**AIM**
Write out exactly the lines from the line with "(.72, .43, .05))" through the line with "(.64, .38, .03))", including both, and nothing more.

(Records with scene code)

○ ○ ○ ○

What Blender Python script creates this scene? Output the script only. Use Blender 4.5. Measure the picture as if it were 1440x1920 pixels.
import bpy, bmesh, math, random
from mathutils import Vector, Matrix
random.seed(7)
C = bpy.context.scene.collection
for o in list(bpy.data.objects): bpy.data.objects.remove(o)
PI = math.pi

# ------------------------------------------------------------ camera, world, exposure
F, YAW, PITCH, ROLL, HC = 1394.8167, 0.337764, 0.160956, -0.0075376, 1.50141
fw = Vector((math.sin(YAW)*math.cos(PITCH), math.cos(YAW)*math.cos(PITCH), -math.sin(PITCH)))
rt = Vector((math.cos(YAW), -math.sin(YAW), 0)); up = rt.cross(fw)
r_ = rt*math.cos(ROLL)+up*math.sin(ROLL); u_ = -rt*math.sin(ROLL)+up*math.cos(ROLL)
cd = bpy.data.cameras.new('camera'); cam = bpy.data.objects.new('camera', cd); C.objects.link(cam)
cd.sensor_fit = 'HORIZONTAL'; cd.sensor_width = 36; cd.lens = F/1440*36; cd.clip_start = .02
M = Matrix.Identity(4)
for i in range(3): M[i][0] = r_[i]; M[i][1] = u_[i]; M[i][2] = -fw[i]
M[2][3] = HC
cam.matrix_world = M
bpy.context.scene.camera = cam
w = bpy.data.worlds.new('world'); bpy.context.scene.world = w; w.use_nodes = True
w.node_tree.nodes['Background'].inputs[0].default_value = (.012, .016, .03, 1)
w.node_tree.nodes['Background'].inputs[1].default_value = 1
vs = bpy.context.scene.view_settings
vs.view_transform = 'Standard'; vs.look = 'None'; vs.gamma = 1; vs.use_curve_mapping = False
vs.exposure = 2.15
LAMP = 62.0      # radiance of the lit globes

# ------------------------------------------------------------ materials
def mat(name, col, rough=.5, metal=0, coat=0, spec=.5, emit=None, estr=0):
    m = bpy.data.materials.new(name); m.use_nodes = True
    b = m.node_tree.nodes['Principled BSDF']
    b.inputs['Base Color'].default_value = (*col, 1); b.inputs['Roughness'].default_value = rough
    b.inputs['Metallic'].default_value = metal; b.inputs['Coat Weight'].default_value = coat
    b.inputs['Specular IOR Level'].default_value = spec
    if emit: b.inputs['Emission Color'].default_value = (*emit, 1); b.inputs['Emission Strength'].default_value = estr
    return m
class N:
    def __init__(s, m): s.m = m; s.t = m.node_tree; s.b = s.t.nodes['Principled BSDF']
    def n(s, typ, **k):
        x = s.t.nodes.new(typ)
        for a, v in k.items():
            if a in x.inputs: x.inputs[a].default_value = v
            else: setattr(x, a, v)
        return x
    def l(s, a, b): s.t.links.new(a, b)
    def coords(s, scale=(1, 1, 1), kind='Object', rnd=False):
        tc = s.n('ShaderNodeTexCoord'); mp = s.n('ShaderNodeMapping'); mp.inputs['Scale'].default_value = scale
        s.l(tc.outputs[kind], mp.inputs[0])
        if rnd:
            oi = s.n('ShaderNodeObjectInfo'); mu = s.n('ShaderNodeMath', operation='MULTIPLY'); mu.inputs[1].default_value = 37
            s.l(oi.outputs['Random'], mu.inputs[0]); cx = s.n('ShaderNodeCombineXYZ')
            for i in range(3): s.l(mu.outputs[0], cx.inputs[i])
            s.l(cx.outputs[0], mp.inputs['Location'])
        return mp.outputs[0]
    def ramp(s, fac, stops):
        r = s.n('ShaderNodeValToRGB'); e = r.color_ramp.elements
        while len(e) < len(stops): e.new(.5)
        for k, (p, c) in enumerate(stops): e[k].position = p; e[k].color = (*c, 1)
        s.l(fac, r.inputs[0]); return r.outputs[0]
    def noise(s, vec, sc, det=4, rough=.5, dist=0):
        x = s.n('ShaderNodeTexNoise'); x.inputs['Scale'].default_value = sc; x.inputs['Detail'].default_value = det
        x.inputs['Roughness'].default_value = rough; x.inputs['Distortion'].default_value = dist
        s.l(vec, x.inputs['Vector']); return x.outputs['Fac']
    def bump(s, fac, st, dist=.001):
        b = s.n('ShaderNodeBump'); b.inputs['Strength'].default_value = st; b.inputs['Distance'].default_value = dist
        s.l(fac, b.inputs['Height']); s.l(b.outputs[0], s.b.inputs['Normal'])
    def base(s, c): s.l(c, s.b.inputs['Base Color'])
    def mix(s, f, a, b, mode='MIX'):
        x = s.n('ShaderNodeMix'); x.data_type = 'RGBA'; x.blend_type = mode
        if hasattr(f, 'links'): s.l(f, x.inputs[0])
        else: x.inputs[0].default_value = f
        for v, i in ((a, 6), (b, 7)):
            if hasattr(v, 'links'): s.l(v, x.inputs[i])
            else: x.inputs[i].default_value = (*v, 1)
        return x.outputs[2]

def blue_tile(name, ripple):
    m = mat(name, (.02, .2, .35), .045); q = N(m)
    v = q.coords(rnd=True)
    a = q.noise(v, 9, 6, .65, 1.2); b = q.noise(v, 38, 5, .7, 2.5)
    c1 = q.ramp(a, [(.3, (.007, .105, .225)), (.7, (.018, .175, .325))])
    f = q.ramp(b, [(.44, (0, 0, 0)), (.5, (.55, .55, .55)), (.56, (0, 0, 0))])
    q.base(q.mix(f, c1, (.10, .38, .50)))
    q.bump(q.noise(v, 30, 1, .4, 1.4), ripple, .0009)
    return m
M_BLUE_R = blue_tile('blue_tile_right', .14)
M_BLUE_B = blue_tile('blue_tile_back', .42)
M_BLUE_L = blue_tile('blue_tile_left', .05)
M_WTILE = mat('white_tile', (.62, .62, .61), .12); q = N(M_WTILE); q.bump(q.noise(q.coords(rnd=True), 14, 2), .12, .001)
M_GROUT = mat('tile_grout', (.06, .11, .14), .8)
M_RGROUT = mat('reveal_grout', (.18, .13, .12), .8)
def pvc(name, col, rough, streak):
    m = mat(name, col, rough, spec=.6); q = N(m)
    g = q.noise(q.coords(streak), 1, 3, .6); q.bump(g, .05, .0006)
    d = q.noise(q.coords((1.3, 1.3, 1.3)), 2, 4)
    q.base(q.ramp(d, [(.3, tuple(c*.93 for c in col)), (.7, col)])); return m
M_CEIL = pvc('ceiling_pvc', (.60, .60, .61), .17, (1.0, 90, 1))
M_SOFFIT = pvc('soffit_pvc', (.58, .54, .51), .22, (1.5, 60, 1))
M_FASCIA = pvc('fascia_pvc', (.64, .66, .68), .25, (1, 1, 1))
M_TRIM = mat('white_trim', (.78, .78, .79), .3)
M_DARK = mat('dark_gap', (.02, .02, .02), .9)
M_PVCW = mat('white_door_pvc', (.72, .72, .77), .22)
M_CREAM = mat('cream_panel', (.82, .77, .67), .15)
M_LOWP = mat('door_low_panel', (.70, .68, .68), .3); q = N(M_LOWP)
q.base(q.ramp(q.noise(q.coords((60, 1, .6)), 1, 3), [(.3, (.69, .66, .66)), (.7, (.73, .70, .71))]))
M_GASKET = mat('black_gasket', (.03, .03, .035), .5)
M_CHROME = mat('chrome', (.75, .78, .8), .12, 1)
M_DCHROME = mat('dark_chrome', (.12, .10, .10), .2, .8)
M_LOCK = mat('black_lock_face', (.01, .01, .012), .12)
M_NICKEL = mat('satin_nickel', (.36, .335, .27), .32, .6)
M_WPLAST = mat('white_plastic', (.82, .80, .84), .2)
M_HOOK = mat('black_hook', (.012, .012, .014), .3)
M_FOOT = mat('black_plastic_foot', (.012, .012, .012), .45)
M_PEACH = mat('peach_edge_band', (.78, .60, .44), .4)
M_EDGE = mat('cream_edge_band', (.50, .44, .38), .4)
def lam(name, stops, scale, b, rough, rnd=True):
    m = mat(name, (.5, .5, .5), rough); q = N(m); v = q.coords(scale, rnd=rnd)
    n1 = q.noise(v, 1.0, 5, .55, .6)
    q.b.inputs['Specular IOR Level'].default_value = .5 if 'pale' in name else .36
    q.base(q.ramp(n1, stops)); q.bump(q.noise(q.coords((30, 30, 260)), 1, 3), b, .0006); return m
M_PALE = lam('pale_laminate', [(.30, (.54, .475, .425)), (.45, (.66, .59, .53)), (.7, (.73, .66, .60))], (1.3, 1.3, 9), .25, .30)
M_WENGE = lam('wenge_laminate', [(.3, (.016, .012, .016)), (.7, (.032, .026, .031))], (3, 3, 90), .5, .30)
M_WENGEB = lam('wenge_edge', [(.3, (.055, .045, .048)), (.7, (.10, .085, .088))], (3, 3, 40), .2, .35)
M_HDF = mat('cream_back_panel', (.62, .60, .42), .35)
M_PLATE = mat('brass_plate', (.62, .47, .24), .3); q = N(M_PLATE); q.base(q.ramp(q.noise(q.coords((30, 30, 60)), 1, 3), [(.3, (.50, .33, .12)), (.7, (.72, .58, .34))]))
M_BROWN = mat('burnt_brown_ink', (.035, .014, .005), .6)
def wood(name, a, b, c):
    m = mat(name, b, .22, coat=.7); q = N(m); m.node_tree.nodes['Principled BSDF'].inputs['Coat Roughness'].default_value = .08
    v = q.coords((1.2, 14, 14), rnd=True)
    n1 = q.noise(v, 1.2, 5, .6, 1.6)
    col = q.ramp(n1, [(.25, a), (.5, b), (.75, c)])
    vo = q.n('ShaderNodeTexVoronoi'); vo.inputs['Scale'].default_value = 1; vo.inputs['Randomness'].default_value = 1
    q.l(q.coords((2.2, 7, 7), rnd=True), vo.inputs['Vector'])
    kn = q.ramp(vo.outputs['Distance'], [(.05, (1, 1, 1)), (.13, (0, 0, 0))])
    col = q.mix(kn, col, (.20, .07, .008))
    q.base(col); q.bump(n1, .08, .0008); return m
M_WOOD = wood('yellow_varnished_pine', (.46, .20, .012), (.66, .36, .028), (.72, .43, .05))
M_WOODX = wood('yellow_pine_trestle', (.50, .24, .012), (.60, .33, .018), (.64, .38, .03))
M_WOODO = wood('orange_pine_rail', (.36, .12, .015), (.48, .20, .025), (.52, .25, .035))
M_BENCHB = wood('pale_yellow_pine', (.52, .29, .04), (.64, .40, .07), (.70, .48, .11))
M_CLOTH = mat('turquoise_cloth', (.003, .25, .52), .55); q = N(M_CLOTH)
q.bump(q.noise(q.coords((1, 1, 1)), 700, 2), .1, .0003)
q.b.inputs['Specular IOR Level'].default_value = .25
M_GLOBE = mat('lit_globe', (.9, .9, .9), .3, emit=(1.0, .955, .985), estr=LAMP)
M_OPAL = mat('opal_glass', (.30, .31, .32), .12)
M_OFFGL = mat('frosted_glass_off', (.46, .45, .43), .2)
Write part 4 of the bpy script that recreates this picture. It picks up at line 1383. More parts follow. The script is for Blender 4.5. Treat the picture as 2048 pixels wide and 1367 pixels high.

○ ○ ○ ○

**TASK RESULT**
M_WOOD = wood('yellow_varnished_pine', (.46, .20, .012), (.66, .36, .028), (.72, .43, .05))
M_WOODX = wood('yellow_pine_trestle', (.50, .24, .012), (.60, .33, .018), (.64, .38, .03))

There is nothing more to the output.